> **SET EXERCISE**
Please give the listing again in its entirety, exactly as written.
▬▬▬▬▬▬
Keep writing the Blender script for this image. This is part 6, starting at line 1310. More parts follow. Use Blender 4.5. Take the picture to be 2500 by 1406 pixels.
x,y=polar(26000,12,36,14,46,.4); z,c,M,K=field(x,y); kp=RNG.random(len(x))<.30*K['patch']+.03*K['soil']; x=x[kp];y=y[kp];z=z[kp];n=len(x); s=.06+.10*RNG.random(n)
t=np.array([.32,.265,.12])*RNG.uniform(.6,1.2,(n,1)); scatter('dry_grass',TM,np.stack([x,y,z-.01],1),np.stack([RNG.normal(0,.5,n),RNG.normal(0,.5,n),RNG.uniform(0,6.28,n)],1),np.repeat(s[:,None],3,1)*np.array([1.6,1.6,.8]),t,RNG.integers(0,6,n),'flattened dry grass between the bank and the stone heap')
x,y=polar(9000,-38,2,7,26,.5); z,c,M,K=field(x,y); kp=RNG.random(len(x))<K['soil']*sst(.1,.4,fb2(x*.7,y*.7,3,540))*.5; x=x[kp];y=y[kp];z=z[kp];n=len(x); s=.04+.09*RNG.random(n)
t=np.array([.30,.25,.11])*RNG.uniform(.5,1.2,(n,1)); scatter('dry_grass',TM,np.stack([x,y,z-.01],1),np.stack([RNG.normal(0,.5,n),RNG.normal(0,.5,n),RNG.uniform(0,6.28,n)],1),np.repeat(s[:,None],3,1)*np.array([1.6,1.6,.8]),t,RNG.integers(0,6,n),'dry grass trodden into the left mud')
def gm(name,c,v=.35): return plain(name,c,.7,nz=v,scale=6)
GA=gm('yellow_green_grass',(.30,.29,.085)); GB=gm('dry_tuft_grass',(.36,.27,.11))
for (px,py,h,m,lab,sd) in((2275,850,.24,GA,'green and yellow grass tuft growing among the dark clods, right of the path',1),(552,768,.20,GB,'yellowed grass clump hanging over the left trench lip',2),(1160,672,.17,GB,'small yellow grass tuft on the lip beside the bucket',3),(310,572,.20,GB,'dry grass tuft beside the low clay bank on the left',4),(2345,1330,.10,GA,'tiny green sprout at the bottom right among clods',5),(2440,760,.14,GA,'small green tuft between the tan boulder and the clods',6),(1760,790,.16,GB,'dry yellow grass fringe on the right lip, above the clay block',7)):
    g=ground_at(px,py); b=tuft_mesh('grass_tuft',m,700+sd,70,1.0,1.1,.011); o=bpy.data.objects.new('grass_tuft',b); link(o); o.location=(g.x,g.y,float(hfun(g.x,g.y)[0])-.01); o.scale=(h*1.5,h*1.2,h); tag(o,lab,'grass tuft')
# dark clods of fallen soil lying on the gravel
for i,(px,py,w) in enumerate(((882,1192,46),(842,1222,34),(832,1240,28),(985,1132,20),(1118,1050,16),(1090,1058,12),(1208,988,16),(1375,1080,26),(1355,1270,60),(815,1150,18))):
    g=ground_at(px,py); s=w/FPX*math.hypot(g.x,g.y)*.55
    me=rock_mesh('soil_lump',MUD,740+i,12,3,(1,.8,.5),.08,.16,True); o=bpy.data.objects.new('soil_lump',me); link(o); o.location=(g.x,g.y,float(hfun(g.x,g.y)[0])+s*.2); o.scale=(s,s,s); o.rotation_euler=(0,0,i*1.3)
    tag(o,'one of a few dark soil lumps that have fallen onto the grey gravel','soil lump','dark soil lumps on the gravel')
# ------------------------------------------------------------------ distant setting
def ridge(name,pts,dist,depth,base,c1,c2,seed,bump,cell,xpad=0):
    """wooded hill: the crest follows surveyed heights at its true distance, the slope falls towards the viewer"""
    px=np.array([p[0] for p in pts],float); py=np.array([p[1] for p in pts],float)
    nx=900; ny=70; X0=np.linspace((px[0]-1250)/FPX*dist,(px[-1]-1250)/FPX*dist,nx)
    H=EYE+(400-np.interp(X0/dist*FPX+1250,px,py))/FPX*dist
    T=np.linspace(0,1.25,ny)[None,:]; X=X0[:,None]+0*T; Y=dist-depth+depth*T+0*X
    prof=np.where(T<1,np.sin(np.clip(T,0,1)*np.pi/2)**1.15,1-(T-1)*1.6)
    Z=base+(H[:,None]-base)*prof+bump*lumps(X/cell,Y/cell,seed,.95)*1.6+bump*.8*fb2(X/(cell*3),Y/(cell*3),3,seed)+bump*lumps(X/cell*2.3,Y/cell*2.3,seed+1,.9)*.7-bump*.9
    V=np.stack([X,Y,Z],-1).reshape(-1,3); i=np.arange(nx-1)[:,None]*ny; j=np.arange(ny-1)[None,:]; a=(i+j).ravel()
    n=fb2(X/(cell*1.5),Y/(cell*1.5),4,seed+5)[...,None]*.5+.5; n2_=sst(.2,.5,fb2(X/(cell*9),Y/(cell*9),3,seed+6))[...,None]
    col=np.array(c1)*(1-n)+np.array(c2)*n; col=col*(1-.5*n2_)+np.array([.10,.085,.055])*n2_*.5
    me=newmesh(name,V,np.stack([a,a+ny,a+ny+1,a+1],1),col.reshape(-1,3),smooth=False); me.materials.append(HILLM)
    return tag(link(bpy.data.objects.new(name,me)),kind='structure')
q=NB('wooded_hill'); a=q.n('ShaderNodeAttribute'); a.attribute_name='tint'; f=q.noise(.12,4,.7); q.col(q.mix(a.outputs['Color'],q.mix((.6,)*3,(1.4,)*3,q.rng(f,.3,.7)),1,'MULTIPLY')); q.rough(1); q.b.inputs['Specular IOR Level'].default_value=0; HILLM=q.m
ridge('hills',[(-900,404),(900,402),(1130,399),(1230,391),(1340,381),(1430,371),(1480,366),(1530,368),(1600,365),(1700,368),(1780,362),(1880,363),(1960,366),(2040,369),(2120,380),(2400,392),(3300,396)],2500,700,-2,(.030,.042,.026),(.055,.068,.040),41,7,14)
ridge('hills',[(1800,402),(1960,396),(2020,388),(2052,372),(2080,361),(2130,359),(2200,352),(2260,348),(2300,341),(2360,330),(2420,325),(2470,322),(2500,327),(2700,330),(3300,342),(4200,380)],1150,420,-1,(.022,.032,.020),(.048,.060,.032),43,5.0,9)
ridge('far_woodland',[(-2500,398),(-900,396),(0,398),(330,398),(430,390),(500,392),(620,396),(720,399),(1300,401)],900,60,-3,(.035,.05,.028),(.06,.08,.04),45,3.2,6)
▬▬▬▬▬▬
> **RESULT**
Keep writing the Blender script for this image. This is part 6, starting at line 1310. More parts follow. Use Blender 4.5. Take the picture to be 2500 by 1406 pixels.
x,y=polar(26000,12,36,14,46,.4); z,c,M,K=field(x,y); kp=RNG.random(len(x))<.30*K['patch']+.03*K['soil']; x=x[kp];y=y[kp];z=z[kp];n=len(x); s=.06+.10*RNG.random(n)
t=np.array([.32,.265,.12])*RNG.uniform(.6,1.2,(n,1)); scatter('dry_grass',TM,np.stack([x,y,z-.01],1),np.stack([RNG.normal(0,.5,n),RNG.normal(0,.5,n),RNG.uniform(0,6.28,n)],1),np.repeat(s[:,None],3,1)*np.array([1.6,1.6,.8]),t,RNG.integers(0,6,n),'flattened dry grass between the bank and the stone heap')
x,y=polar(9000,-38,2,7,26,.5); z,c,M,K=field(x,y); kp=RNG.random(len(x))<K['soil']*sst(.1,.4,fb2(x*.7,y*.7,3,540))*.5; x=x[kp];y=y[kp];z=z[kp];n=len(x); s=.04+.09*RNG.random(n)
t=np.array([.30,.25,.11])*RNG.uniform(.5,1.2,(n,1)); scatter('dry_grass',TM,np.stack([x,y,z-.01],1),np.stack([RNG.normal(0,.5,n),RNG.normal(0,.5,n),RNG.uniform(0,6.28,n)],1),np.repeat(s[:,None],3,1)*np.array([1.6,1.6,.8]),t,RNG.integers(0,6,n),'dry grass trodden into the left mud')
def gm(name,c,v=.35): return plain(name,c,.7,nz=v,scale=6)
GA=gm('yellow_green_grass',(.30,.29,.085)); GB=gm('dry_tuft_grass',(.36,.27,.11))
for (px,py,h,m,lab,sd) in((2275,850,.24,GA,'green and yellow grass tuft growing among the dark clods, right of the path',1),(552,768,.20,GB,'yellowed grass clump hanging over the left trench lip',2),(1160,672,.17,GB,'small yellow grass tuft on the lip beside the bucket',3),(310,572,.20,GB,'dry grass tuft beside the low clay bank on the left',4),(2345,1330,.10,GA,'tiny green sprout at the bottom right among clods',5),(2440,760,.14,GA,'small green tuft between the tan boulder and the clods',6),(1760,790,.16,GB,'dry yellow grass fringe on the right lip, above the clay block',7)):
    g=ground_at(px,py); b=tuft_mesh('grass_tuft',m,700+sd,70,1.0,1.1,.011); o=bpy.data.objects.new('grass_tuft',b); link(o); o.location=(g.x,g.y,float(hfun(g.x,g.y)[0])-.01); o.scale=(h*1.5,h*1.2,h); tag(o,lab,'grass tuft')
# dark clods of fallen soil lying on the gravel
for i,(px,py,w) in enumerate(((882,1192,46),(842,1222,34),(832,1240,28),(985,1132,20),(1118,1050,16),(1090,1058,12),(1208,988,16),(1375,1080,26),(1355,1270,60),(815,1150,18))):
    g=ground_at(px,py); s=w/FPX*math.hypot(g.x,g.y)*.55
    me=rock_mesh('soil_lump',MUD,740+i,12,3,(1,.8,.5),.08,.16,True); o=bpy.data.objects.new('soil_lump',me); link(o); o.location=(g.x,g.y,float(hfun(g.x,g.y)[0])+s*.2); o.scale=(s,s,s); o.rotation_euler=(0,0,i*1.3)
    tag(o,'one of a few dark soil lumps that have fallen onto the grey gravel','soil lump','dark soil lumps on the gravel')
# ------------------------------------------------------------------ distant setting
def ridge(name,pts,dist,depth,base,c1,c2,seed,bump,cell,xpad=0):
    """wooded hill: the crest follows surveyed heights at its true distance, the slope falls towards the viewer"""
    px=np.array([p[0] for p in pts],float); py=np.array([p[1] for p in pts],float)
    nx=900; ny=70; X0=np.linspace((px[0]-1250)/FPX*dist,(px[-1]-1250)/FPX*dist,nx)
    H=EYE+(400-np.interp(X0/dist*FPX+1250,px,py))/FPX*dist
    T=np.linspace(0,1.25,ny)[None,:]; X=X0[:,None]+0*T; Y=dist-depth+depth*T+0*X
    prof=np.where(T<1,np.sin(np.clip(T,0,1)*np.pi/2)**1.15,1-(T-1)*1.6)
    Z=base+(H[:,None]-base)*prof+bump*lumps(X/cell,Y/cell,seed,.95)*1.6+bump*.8*fb2(X/(cell*3),Y/(cell*3),3,seed)+bump*lumps(X/cell*2.3,Y/cell*2.3,seed+1,.9)*.7-bump*.9
    V=np.stack([X,Y,Z],-1).reshape(-1,3); i=np.arange(nx-1)[:,None]*ny; j=np.arange(ny-1)[None,:]; a=(i+j).ravel()
    n=fb2(X/(cell*1.5),Y/(cell*1.5),4,seed+5)[...,None]*.5+.5; n2_=sst(.2,.5,fb2(X/(cell*9),Y/(cell*9),3,seed+6))[...,None]
    col=np.array(c1)*(1-n)+np.array(c2)*n; col=col*(1-.5*n2_)+np.array([.10,.085,.055])*n2_*.5
    me=newmesh(name,V,np.stack([a,a+ny,a+ny+1,a+1],1),col.reshape(-1,3),smooth=False); me.materials.append(HILLM)
    return tag(link(bpy.data.objects.new(name,me)),kind='structure')
q=NB('wooded_hill'); a=q.n('ShaderNodeAttribute'); a.attribute_name='tint'; f=q.noise(.12,4,.7); q.col(q.mix(a.outputs['Color'],q.mix((.6,)*3,(1.4,)*3,q.rng(f,.3,.7)),1,'MULTIPLY')); q.rough(1); q.b.inputs['Specular IOR Level'].default_value=0; HILLM=q.m
ridge('hills',[(-900,404),(900,402),(1130,399),(1230,391),(1340,381),(1430,371),(1480,366),(1530,368),(1600,365),(1700,368),(1780,362),(1880,363),(1960,366),(2040,369),(2120,380),(2400,392),(3300,396)],2500,700,-2,(.030,.042,.026),(.055,.068,.040),41,7,14)
ridge('hills',[(1800,402),(1960,396),(2020,388),(2052,372),(2080,361),(2130,359),(2200,352),(2260,348),(2300,341),(2360,330),(2420,325),(2470,322),(2500,327),(2700,330),(3300,342),(4200,380)],1150,420,-1,(.022,.032,.020),(.048,.060,.032),43,5.0,9)
ridge('far_woodland',[(-2500,398),(-900,396),(0,398),(330,398),(430,390),(500,392),(620,396),(720,399),(1300,401)],900,60,-3,(.035,.05,.028),(.06,.08,.04),45,3.2,6)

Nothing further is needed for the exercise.